Repeat the entire listing exactly.
— BEGIN —
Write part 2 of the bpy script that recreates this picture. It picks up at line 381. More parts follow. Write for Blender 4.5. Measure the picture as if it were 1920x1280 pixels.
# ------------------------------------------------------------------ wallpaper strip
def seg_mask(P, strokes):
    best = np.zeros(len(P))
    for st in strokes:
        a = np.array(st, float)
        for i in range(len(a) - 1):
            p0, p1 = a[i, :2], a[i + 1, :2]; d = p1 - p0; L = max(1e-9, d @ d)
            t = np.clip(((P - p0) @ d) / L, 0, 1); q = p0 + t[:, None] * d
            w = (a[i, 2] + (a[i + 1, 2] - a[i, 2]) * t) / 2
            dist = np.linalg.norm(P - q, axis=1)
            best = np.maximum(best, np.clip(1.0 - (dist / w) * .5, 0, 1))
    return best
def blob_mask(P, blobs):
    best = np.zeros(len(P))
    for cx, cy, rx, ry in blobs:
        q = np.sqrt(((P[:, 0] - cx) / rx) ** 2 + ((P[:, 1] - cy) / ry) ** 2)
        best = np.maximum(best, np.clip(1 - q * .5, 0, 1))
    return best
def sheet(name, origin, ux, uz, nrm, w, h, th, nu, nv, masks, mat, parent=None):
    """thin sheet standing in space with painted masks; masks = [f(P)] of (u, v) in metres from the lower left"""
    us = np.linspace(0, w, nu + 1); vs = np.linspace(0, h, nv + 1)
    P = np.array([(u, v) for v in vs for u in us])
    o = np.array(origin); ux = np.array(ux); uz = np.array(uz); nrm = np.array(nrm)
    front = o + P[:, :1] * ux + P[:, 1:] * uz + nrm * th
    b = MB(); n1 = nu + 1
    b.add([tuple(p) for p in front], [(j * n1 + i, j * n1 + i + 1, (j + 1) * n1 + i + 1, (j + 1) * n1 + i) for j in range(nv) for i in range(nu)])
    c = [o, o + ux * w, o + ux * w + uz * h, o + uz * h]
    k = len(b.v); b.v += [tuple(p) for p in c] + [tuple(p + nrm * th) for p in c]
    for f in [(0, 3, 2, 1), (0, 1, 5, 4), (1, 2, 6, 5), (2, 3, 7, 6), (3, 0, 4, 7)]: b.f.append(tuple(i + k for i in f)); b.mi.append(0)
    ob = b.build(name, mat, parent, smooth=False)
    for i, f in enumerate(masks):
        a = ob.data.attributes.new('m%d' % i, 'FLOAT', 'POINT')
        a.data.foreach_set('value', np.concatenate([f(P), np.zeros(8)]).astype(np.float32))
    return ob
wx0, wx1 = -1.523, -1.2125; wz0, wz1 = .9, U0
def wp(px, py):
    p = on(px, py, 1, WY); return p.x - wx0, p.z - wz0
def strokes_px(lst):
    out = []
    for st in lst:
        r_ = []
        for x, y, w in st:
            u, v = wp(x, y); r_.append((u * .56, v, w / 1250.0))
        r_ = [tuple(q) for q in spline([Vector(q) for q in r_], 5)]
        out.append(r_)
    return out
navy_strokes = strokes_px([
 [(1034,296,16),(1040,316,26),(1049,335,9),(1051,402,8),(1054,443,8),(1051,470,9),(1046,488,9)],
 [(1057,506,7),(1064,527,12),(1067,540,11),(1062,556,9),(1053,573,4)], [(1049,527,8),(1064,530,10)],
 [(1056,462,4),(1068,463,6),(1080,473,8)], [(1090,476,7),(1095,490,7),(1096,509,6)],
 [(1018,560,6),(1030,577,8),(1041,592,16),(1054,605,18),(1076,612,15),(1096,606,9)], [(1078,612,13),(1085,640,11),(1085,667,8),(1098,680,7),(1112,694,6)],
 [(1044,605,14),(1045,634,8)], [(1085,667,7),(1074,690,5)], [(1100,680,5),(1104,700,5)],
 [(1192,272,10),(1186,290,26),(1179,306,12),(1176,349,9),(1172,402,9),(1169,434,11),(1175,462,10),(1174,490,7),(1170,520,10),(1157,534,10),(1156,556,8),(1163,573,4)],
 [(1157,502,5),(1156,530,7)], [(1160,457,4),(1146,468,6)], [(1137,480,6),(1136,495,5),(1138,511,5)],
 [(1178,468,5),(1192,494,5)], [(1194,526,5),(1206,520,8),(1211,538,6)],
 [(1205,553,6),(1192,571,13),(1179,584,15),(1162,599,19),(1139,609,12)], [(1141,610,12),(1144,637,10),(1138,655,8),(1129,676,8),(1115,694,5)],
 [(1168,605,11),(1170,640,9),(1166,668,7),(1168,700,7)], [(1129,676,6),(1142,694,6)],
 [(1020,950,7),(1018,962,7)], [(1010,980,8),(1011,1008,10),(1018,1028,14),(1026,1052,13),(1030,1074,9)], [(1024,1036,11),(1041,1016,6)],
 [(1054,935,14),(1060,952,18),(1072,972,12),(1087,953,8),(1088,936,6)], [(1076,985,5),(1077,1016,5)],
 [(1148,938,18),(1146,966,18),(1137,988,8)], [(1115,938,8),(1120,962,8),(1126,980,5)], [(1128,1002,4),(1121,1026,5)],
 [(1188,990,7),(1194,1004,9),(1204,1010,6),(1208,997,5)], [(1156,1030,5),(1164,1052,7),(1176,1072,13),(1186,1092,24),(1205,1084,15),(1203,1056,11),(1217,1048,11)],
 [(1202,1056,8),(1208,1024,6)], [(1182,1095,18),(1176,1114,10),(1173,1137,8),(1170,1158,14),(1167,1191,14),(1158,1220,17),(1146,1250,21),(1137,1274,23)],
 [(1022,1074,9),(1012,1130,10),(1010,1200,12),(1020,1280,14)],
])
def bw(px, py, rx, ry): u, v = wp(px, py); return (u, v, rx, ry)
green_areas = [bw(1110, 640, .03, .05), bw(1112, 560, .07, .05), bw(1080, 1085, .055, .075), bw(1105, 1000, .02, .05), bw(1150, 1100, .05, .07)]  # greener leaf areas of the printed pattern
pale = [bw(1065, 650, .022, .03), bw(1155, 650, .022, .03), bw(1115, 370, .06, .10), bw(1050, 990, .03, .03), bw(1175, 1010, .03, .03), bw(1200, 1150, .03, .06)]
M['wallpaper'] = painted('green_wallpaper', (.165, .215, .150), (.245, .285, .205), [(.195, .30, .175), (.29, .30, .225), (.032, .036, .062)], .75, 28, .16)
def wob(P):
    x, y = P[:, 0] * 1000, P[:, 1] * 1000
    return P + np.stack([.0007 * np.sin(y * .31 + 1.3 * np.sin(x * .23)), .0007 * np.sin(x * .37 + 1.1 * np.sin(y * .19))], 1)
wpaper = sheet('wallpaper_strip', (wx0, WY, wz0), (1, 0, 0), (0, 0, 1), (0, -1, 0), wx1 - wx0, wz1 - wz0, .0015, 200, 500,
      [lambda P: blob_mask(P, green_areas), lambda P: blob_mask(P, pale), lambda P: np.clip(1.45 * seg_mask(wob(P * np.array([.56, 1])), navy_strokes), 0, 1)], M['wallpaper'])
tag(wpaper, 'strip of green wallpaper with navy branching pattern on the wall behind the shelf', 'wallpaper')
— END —
◆ TASK RESPONSE:
Write part 2 of the bpy script that recreates this picture. It picks up at line 381. More parts follow. Write for Blender 4.5. Measure the picture as if it were 1920x1280 pixels.
# ------------------------------------------------------------------ wallpaper strip
def seg_mask(P, strokes):
    best = np.zeros(len(P))
    for st in strokes:
        a = np.array(st, float)
        for i in range(len(a) - 1):
            p0, p1 = a[i, :2], a[i + 1, :2]; d = p1 - p0; L = max(1e-9, d @ d)
            t = np.clip(((P - p0) @ d) / L, 0, 1); q = p0 + t[:, None] * d
            w = (a[i, 2] + (a[i + 1, 2] - a[i, 2]) * t) / 2
            dist = np.linalg.norm(P - q, axis=1)
            best = np.maximum(best, np.clip(1.0 - (dist / w) * .5, 0, 1))
    return best
def blob_mask(P, blobs):
    best = np.zeros(len(P))
    for cx, cy, rx, ry in blobs:
        q = np.sqrt(((P[:, 0] - cx) / rx) ** 2 + ((P[:, 1] - cy) / ry) ** 2)
        best = np.maximum(best, np.clip(1 - q * .5, 0, 1))
    return best
def sheet(name, origin, ux, uz, nrm, w, h, th, nu, nv, masks, mat, parent=None):
    """thin sheet standing in space with painted masks; masks = [f(P)] of (u, v) in metres from the lower left"""
    us = np.linspace(0, w, nu + 1); vs = np.linspace(0, h, nv + 1)
    P = np.array([(u, v) for v in vs for u in us])
    o = np.array(origin); ux = np.array(ux); uz = np.array(uz); nrm = np.array(nrm)
    front = o + P[:, :1] * ux + P[:, 1:] * uz + nrm * th
    b = MB(); n1 = nu + 1
    b.add([tuple(p) for p in front], [(j * n1 + i, j * n1 + i + 1, (j + 1) * n1 + i + 1, (j + 1) * n1 + i) for j in range(nv) for i in range(nu)])
    c = [o, o + ux * w, o + ux * w + uz * h, o + uz * h]
    k = len(b.v); b.v += [tuple(p) for p in c] + [tuple(p + nrm * th) for p in c]
    for f in [(0, 3, 2, 1), (0, 1, 5, 4), (1, 2, 6, 5), (2, 3, 7, 6), (3, 0, 4, 7)]: b.f.append(tuple(i + k for i in f)); b.mi.append(0)
    ob = b.build(name, mat, parent, smooth=False)
    for i, f in enumerate(masks):
        a = ob.data.attributes.new('m%d' % i, 'FLOAT', 'POINT')
        a.data.foreach_set('value', np.concatenate([f(P), np.zeros(8)]).astype(np.float32))
    return ob
wx0, wx1 = -1.523, -1.2125; wz0, wz1 = .9, U0
def wp(px, py):
    p = on(px, py, 1, WY); return p.x - wx0, p.z - wz0
def strokes_px(lst):
    out = []
    for st in lst:
        r_ = []
        for x, y, w in st:
            u, v = wp(x, y); r_.append((u * .56, v, w / 1250.0))
        r_ = [tuple(q) for q in spline([Vector(q) for q in r_], 5)]
        out.append(r_)
    return out
navy_strokes = strokes_px([
 [(1034,296,16),(1040,316,26),(1049,335,9),(1051,402,8),(1054,443,8),(1051,470,9),(1046,488,9)],
 [(1057,506,7),(1064,527,12),(1067,540,11),(1062,556,9),(1053,573,4)], [(1049,527,8),(1064,530,10)],
 [(1056,462,4),(1068,463,6),(1080,473,8)], [(1090,476,7),(1095,490,7),(1096,509,6)],
 [(1018,560,6),(1030,577,8),(1041,592,16),(1054,605,18),(1076,612,15),(1096,606,9)], [(1078,612,13),(1085,640,11),(1085,667,8),(1098,680,7),(1112,694,6)],
 [(1044,605,14),(1045,634,8)], [(1085,667,7),(1074,690,5)], [(1100,680,5),(1104,700,5)],
 [(1192,272,10),(1186,290,26),(1179,306,12),(1176,349,9),(1172,402,9),(1169,434,11),(1175,462,10),(1174,490,7),(1170,520,10),(1157,534,10),(1156,556,8),(1163,573,4)],
 [(1157,502,5),(1156,530,7)], [(1160,457,4),(1146,468,6)], [(1137,480,6),(1136,495,5),(1138,511,5)],
 [(1178,468,5),(1192,494,5)], [(1194,526,5),(1206,520,8),(1211,538,6)],
 [(1205,553,6),(1192,571,13),(1179,584,15),(1162,599,19),(1139,609,12)], [(1141,610,12),(1144,637,10),(1138,655,8),(1129,676,8),(1115,694,5)],
 [(1168,605,11),(1170,640,9),(1166,668,7),(1168,700,7)], [(1129,676,6),(1142,694,6)],
 [(1020,950,7),(1018,962,7)], [(1010,980,8),(1011,1008,10),(1018,1028,14),(1026,1052,13),(1030,1074,9)], [(1024,1036,11),(1041,1016,6)],
 [(1054,935,14),(1060,952,18),(1072,972,12),(1087,953,8),(1088,936,6)], [(1076,985,5),(1077,1016,5)],
 [(1148,938,18),(1146,966,18),(1137,988,8)], [(1115,938,8),(1120,962,8),(1126,980,5)], [(1128,1002,4),(1121,1026,5)],
 [(1188,990,7),(1194,1004,9),(1204,1010,6),(1208,997,5)], [(1156,1030,5),(1164,1052,7),(1176,1072,13),(1186,1092,24),(1205,1084,15),(1203,1056,11),(1217,1048,11)],
 [(1202,1056,8),(1208,1024,6)], [(1182,1095,18),(1176,1114,10),(1173,1137,8),(1170,1158,14),(1167,1191,14),(1158,1220,17),(1146,1250,21),(1137,1274,23)],
 [(1022,1074,9),(1012,1130,10),(1010,1200,12),(1020,1280,14)],
])
def bw(px, py, rx, ry): u, v = wp(px, py); return (u, v, rx, ry)
green_areas = [bw(1110, 640, .03, .05), bw(1112, 560, .07, .05), bw(1080, 1085, .055, .075), bw(1105, 1000, .02, .05), bw(1150, 1100, .05, .07)]  # greener leaf areas of the printed pattern
pale = [bw(1065, 650, .022, .03), bw(1155, 650, .022, .03), bw(1115, 370, .06, .10), bw(1050, 990, .03, .03), bw(1175, 1010, .03, .03), bw(1200, 1150, .03, .06)]
M['wallpaper'] = painted('green_wallpaper', (.165, .215, .150), (.245, .285, .205), [(.195, .30, .175), (.29, .30, .225), (.032, .036, .062)], .75, 28, .16)
def wob(P):
    x, y = P[:, 0] * 1000, P[:, 1] * 1000
    return P + np.stack([.0007 * np.sin(y * .31 + 1.3 * np.sin(x * .23)), .0007 * np.sin(x * .37 + 1.1 * np.sin(y * .19))], 1)
wpaper = sheet('wallpaper_strip', (wx0, WY, wz0), (1, 0, 0), (0, 0, 1), (0, -1, 0), wx1 - wx0, wz1 - wz0, .0015, 200, 500,
      [lambda P: blob_mask(P, green_areas), lambda P: blob_mask(P, pale), lambda P: np.clip(1.45 * seg_mask(wob(P * np.array([.56, 1])), navy_strokes), 0, 1)], M['wallpaper'])
tag(wpaper, 'strip of green wallpaper with navy branching pattern on the wall behind the shelf', 'wallpaper')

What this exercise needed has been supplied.